-- Working data --

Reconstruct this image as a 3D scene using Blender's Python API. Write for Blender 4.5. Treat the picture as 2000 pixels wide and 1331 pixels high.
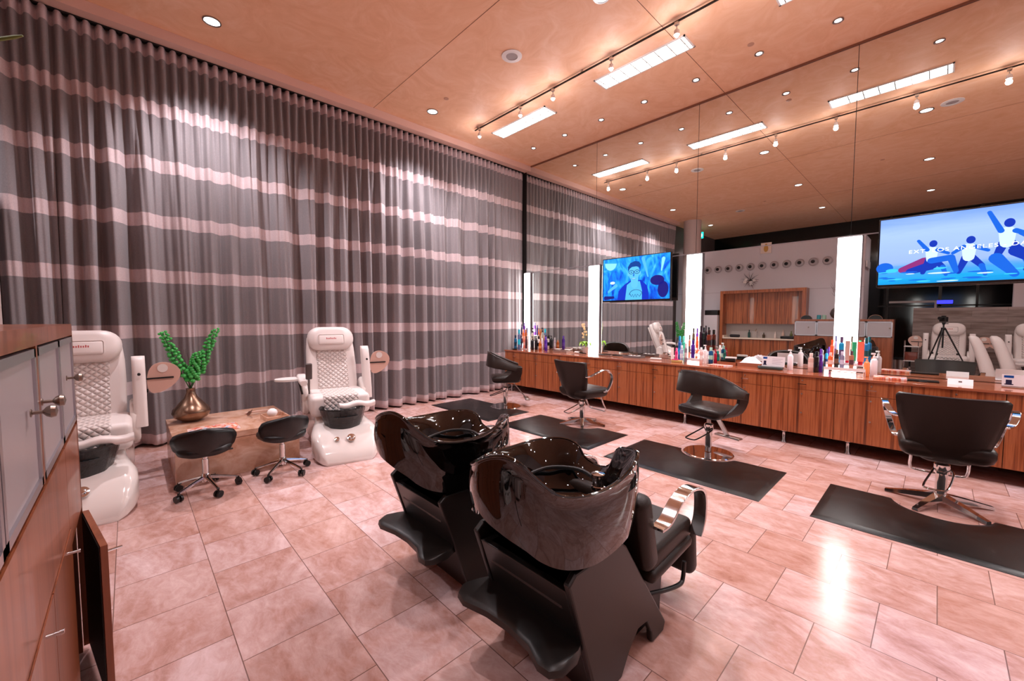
import bpy, bmesh, math, random
from mathutils import Vector, Matrix
random.seed(7)
PI=math.pi; cos=math.cos; sin=math.sin
for o in list(bpy.data.objects): bpy.data.objects.remove(o)
SC=bpy.context.scene; COL=SC.collection
# ---------------------------------------------------------------- camera
F=789.0; th=math.atan(43.5/F); az=math.atan(832*cos(th)/F)
fwd=Vector((-sin(az)*cos(th),cos(az)*cos(th),-sin(th))); rgt=Vector((cos(az),sin(az),0)); up=rgt.cross(fwd)
cam=bpy.data.cameras.new('camera'); co=bpy.data.objects.new('camera',cam); COL.objects.link(co)
M=Matrix((rgt,up,-fwd)).transposed().to_4x4(); M.translation=Vector((0,0,1.5)); co.matrix_world=M
cam.sensor_width=36; cam.sensor_fit='HORIZONTAL'; cam.lens=36*F/2000; cam.clip_start=.01; cam.clip_end=100
SC.camera=co
# ---------------------------------------------------------------- world, exposure
w=bpy.data.worlds.new('world'); SC.world=w; w.use_nodes=True
w.node_tree.nodes['Background'].inputs[0].default_value=(1,.85,.82,1); w.node_tree.nodes['Background'].inputs[1].default_value=.02
vs=SC.view_settings; vs.view_transform='Standard'; vs.look='None'; vs.exposure=1.42; vs.gamma=1; vs.use_curve_mapping=False
LC=(1,.91,.96)      # colour of the ceiling lamps
E_BIG=85; E_SMALL=14; E_TRACK=25; E_GLOW=2; E_FLUO=4.0; E_PANEL=4.8
SC.cycles.diffuse_bounces=10; SC.cycles.glossy_bounces=8; SC.cycles.max_bounces=16
D=6.3; H=4.709; CX=-6.27
# ---------------------------------------------------------------- helpers
def lin(h):
    h=h.lstrip('#'); h=''.join(a*2 for a in h) if len(h)==3 else h; o=[]
    for i in (0,2,4):
        c=int(h[i:i+2],16)/255; o.append(c/12.92 if c<=.04045 else ((c+.055)/1.055)**2.4)
    return tuple(o)+(1,)
def mat(n,col='#808080',rough=.5,metal=0,spec=.5,emit=None,es=1,trans=0,coat=0,alpha=1,sheen=0):
    m=bpy.data.materials.new(n); m.use_nodes=True; b=m.node_tree.nodes['Principled BSDF']
    c=lin(col) if isinstance(col,str) else tuple(col)+(1,)
    b.inputs['Base Color'].default_value=c; b.inputs['Roughness'].default_value=rough; b.inputs['Metallic'].default_value=metal
    b.inputs['Specular IOR Level'].default_value=spec; b.inputs['Transmission Weight'].default_value=trans
    b.inputs['Coat Weight'].default_value=coat; b.inputs['Alpha'].default_value=alpha; b.inputs['Sheen Weight'].default_value=sheen
    if emit: b.inputs['Emission Color'].default_value=lin(emit) if isinstance(emit,str) else tuple(emit)+(1,); b.inputs['Emission Strength'].default_value=es
    return m
def N(m,t,**k):
    n=m.node_tree.nodes.new(t)
    for a,v in k.items(): setattr(n,a,v)
    return n
def L(m,a,b): m.node_tree.links.new(a,b)
def bs(m): return m.node_tree.nodes['Principled BSDF']
def ramp(m,stops,src):
    r=N(m,'ShaderNodeValToRGB'); e=r.color_ramp.elements
    while len(e)<len(stops): e.new(.5)
    for i,(p,c) in enumerate(stops): e[i].position=p; e[i].color=lin(c) if isinstance(c,str) else c
    L(m,src,r.inputs[0]); return r
def coords(m,sc=(1,1,1),loc=(0,0,0),kind='Object',rot=(0,0,0)):
    tc=N(m,'ShaderNodeTexCoord'); mp=N(m,'ShaderNodeMapping'); mp.inputs['Scale'].default_value=sc; mp.inputs['Location'].default_value=loc; mp.inputs['Rotation'].default_value=rot
    L(m,tc.outputs[kind],mp.inputs[0]); return mp.outputs[0]
def noise(m,v,scale=5,det=4,rough=.5,dist=0):
    n=N(m,'ShaderNodeTexNoise'); n.inputs['Scale'].default_value=scale; n.inputs['Detail'].default_value=det; n.inputs['Roughness'].default_value=rough; n.inputs['Distortion'].default_value=dist
    L(m,v,n.inputs['Vector']); return n.outputs['Fac']
def bump(m,src,st=.2,dist=.01):
    b=N(m,'ShaderNodeBump'); b.inputs['Strength'].default_value=st; b.inputs['Distance'].default_value=dist
    L(m,src,b.inputs['Height']); L(m,b.outputs[0],bs(m).inputs['Normal'])
def math_(m,op,a,b=None,c=None):
    n=N(m,'ShaderNodeMath',operation=op)
    for i,x in enumerate((a,b,c)):
        if x is None: continue
        if isinstance(x,(int,float)): n.inputs[i].default_value=x
        else: L(m,x,n.inputs[i])
    return n.outputs[0]
def mixc(m,fac,a,b,mode='MIX'):
    n=N(m,'ShaderNodeMix',data_type='RGBA',blend_type=mode)
    for i,x in ((0,fac),(6,a),(7,b)):
        if isinstance(x,(int,float)): n.inputs[i].default_value=x
        elif isinstance(x,str): n.inputs[i].default_value=lin(x)
        else: L(m,x,n.inputs[i])
    return n.outputs[2]
class MB:
    def __init__(s): s.v=[];s.f=[];s.mi=[];s.T=Matrix.Identity(4);s.k=0
    def add(s,vs_,fs):
        b=len(s.v); s.v+=[tuple(s.T@Vector(p)) for p in vs_]
        for f in fs: s.f.append([b+i for i in f]); s.mi.append(s.k)
        return s
    def box(s,x0,x1,y0,y1,z0,z1):
        return s.add([(x,y,z) for x in (x0,x1) for y in (y0,y1) for z in (z0,z1)],[(0,1,3,2),(4,6,7,5),(0,4,5,1),(2,3,7,6),(0,2,6,4),(1,5,7,3)])
    def rbox(s,x0,x1,y0,y1,z0,z1,r=.01,seg=3):
        bm=bmesh.new(); bmesh.ops.create_cube(bm,size=1)
        for v in bm.verts: v.co=Vector(((x0+x1)/2+v.co.x*(x1-x0),(y0+y1)/2+v.co.y*(y1-y0),(z0+z1)/2+v.co.z*(z1-z0)))
        bmesh.ops.bevel(bm,geom=list(bm.edges),offset=r,segments=seg,profile=.5,affect='EDGES')
        bm.verts.index_update(); s.add([v.co[:] for v in bm.verts],[[v.index for v in f.verts] for f in bm.faces]); bm.free(); return s
    def loft(s,secs,closed=True,cap=True,loop=False):
        n=len(secs[0]); vs_=[p for q in secs for p in q]; fs=[]; m=len(secs)
        for i in range(m if loop else m-1):
            a=i*n; b=((i+1)%m)*n
            for j in range(n if closed else n-1):
                k=(j+1)%n; fs.append((a+j,a+k,b+k,b+j))
        if cap and closed and not loop: fs.append(tuple(reversed(range(n)))); fs.append(tuple((m-1)*n+j for j in range(n)))
        return s.add(vs_,fs)
    def tube(s,pts,r,seg=10,loop=False,cap=True,flat=None):
        pts=[Vector(p) for p in pts]; n=len(pts); secs=[]; prev=None
        for i,p in enumerate(pts):
            if loop: t=(pts[(i+1)%n]-pts[i-1])
            else: t=(pts[min(i+1,n-1)]-pts[max(i-1,0)])
            t.normalize()
            if prev is None: a=Vector((0,0,1)) if abs(t.z)<.9 else Vector((1,0,0)); u=t.cross(a).normalized()
            else: u=(prev-t*prev.dot(t)).normalized()
            prev=u; v=t.cross(u); rr=r[i] if isinstance(r,(list,tuple)) else r
            ra,rb=(rr,rr) if flat is None else (rr,rr*flat)
            secs.append([p+u*ra*cos(2*PI*j/seg)+v*rb*sin(2*PI*j/seg) for j in range(seg)])
        return s.loft(secs,True,cap,loop)
    def cyl(s,a,b,r,seg=16,r2=None): return s.tube([a,b],[r,r if r2 is None else r2],seg)
    def lathe(s,prof,c=(0,0,0),seg=24,ax='z'):
        secs=[]
        for r,z in prof:
            q=[]
            for j in range(seg):
                a=2*PI*j/seg; x,y=r*cos(a),r*sin(a)
                q.append({'z':(c[0]+x,c[1]+y,c[2]+z),'y':(c[0]+x,c[1]+z,c[2]-y),'x':(c[0]+z,c[1]+x,c[2]+y)}[ax])
            secs.append(q)
        return s.loft(secs,True,True)
    def prism(s,poly,a,b,ax='x'):
        f={'x':lambda p,t:(t,p[0],p[1]),'y':lambda p,t:(p[0],t,p[1]),'z':lambda p,t:(p[0],p[1],t)}[ax]
        return s.loft([[f(p,a) for p in poly],[f(p,b) for p in poly]])
    def sph(s,c,r,seg=12,sc=(1,1,1)):
        h=max(4,seg//2); prof=[(max(r*sin(PI*i/h),1e-4),-r*cos(PI*i/h)) for i in range(h+1)]; T=s.T
        s.T=T@Matrix.Translation(c)@Matrix.Diagonal((*sc,1)); s.lathe(prof,seg=seg); s.T=T; return s
def obj(name,mb,mats,parent=None,smooth=True,ang=38,bevel=0,sub=0):
    me=bpy.data.meshes.new(name); me.from_pydata(mb.v,[],mb.f); 
    for m in (mats if isinstance(mats,(list,tuple)) else [mats]): me.materials.append(m)
    if any(mb.mi): me.polygons.foreach_set('material_index',mb.mi)
    bm=bmesh.new(); bm.from_mesh(me); bmesh.ops.recalc_face_normals(bm,faces=bm.faces); bm.to_mesh(me); bm.free()
    if smooth:
        me.polygons.foreach_set('use_smooth',[True]*len(me.polygons)); me.set_sharp_from_angle(angle=math.radians(ang))
    me.update(); o=bpy.data.objects.new(name,me); COL.objects.link(o)
    if parent is not None: o.parent=parent
    if bevel:
        b=o.modifiers.new('b','BEVEL'); b.width=bevel; b.segments=2; b.limit_method='ANGLE'; b.angle_limit=math.radians(40)
    if sub: q=o.modifiers.new('s','SUBSURF'); q.levels=q.render_levels=sub
    return o
def tag(o,label,cat,group=None,kind=None):
    o['label']=label; o['category']=cat
    if group: o['group']=group
    if kind: o['kind']=kind
    return o
def thing(name,label,cat,loc=(0,0,0),rz=0,group=None):
    o=bpy.data.objects.new(name,None); COL.objects.link(o); o.empty_display_size=.1; o.location=loc; o.rotation_euler=(0,0,rz)
    return tag(o,label,cat,group)
def struct(name,mb,m,**k):
    o=obj(name,mb,m,**k); o['kind']='structure'; return o
def dup(root,loc,rz,label,group=None):
    r=root.copy(); COL.objects.link(r); r.location=loc; r.rotation_euler=(0,0,rz); r['label']=label
    if group: r['group']=group
    def rec(a,b):
        for ch in list(a.children):
            c=ch.copy(); COL.objects.link(c); c.parent=b; rec(ch,c)
    rec(root,r); return r
def crom(P,n=8,loop=False):
    P=[Vector(p) for p in P]; m=len(P); out=[]
    for i in range(m if loop else m-1):
        g=lambda k:P[k%m] if loop else P[max(0,min(m-1,k))]
        a,b,c,d=g(i-1),g(i),g(i+1),g(i+2)
        for j in range(n):
            t=j/n; out.append(.5*((2*b)+(c-a)*t+(2*a-5*b+4*c-d)*t*t+(3*b-a-3*c+d)*t**3))
    if not loop: out.append(P[-1])
    return out
def rrect(hx,hy,r,n=4,cx=0,cy=0):
    o=[]
    for qx,qy,a0 in ((1,1,0),(-1,1,PI/2),(-1,-1,PI),(1,-1,3*PI/2)):
        for j in range(n+1):
            a=a0+PI/2*j/n; o.append((cx+qx*(hx-r)+r*cos(a),cy+qy*(hy-r)+r*sin(a)))
    return o
def spot(parent,loc,power,size,blend=.6,tgt=(0,0,-1),col=LC,rad=.04):
    l=bpy.data.lights.new('lamp','SPOT'); l.energy=power; l.spot_size=math.radians(size); l.spot_blend=blend; l.color=col; l.shadow_soft_size=rad
    o=bpy.data.objects.new('lamp',l); COL.objects.link(o); o.parent=parent; o.location=loc
    o.rotation_euler=Vector(tgt).to_track_quat('-Z','Y').to_euler(); return o
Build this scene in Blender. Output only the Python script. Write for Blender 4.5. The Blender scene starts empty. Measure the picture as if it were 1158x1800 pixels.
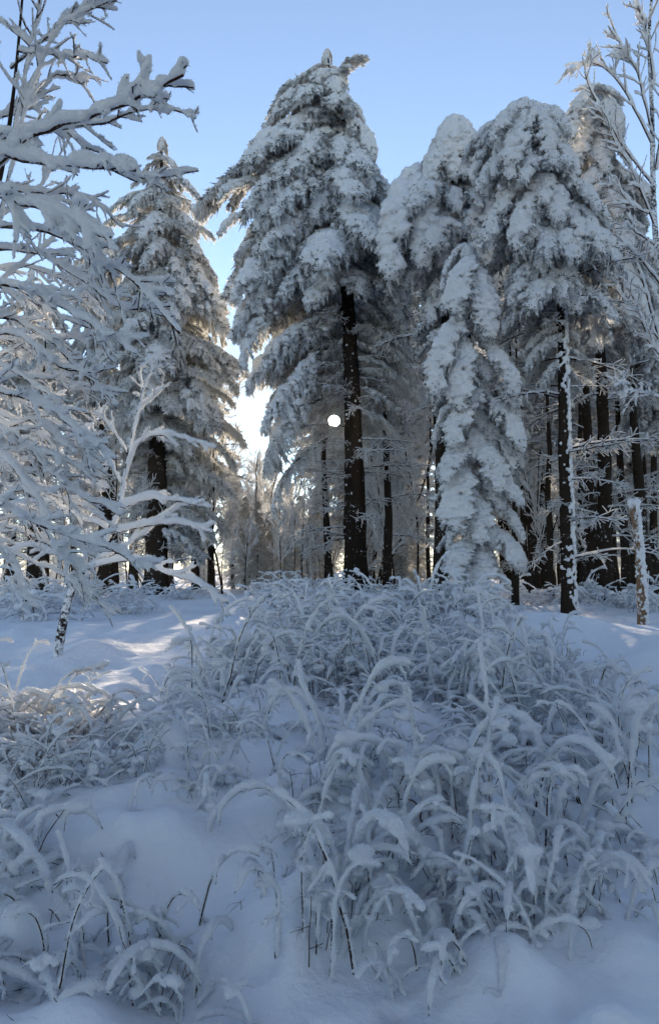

-- Work to do --
Tally up the lines in the preceding listing that contain the string "picture". Respond with the number and nothing else.

-- Response below --
2